Union President Jerry Dias said the deal will bring new products to the Oshawa assembly plant near Toronto and an engine plant in St. Catherines, Ontario. Details were few at an early morning press conference in Toronto, but Dias said workers will get pay raises and lump-sum payments, and about 700 temporary employees at the plants will go full-time if the deal is ratified by members.

With the agreement, Unifor won on its most important issue, securing a future for the two Ontario factories. The deal brings an end to fears that GM would close the Oshawa plant. The three cars it makes, the Cadillac XTS, Chevrolet Impala and Buick Regal, are scheduled to go out of production in 2019. The factory also makes the Chevrolet Equinox crossover SUV, but its production there is scheduled to end in July of next year.

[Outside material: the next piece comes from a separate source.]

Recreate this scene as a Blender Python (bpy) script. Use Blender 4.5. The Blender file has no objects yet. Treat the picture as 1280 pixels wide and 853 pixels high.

"Our fear of a closure in 2019 is now over," Dias said. "The facility clearly has a bright future."

The agreement also is a big boost for the Canadian auto industry, which recently has seen products move to plants in the U.S. and Mexico.

GM said in a statement that the deal will bring significant new products, technology and investment to Oshawa and St. Catherines, "placing those operations at the forefront of advanced manufacturing flexibility, innovation and environmental sustainability."

The deal was reached just before the contract expired at 11:59 p.m., Dias said. Both sides said a lot of details still must be worked out, and the company said it would release more information later.

GM will invest hundreds of millions of dollars in the Oshawa plant, according to Dias. The company said it will be working with governments on potential incentives.

Dias wouldn't identify the new products that will be made at the Oshawa factory, but he said it would become the only GM plant capable of building both cars and trucks. The St. Catherines plant also will build more of an existing engine as GM moves production from Mexico, Dias said. He said employment eventually will increase at the plants.

Dias said the only thing the union gave up was a defined benefit pension plan for new hires. With 75 percent of Oshawa's workers eligible for retirement, the company could save money by offering buyouts and replacing those workers with new hires, who would get a defined contribution plan. That would unload a pension obligation. Dias wouldn't comment on whether buyouts would be offered.

About 4,000 workers at the two factories had been poised to go on strike if a month of contentious talks failed to bring an agreement. Analysts had feared a long strike could have disrupted production of GM's important small SUVs and big pickup trucks and SUVs.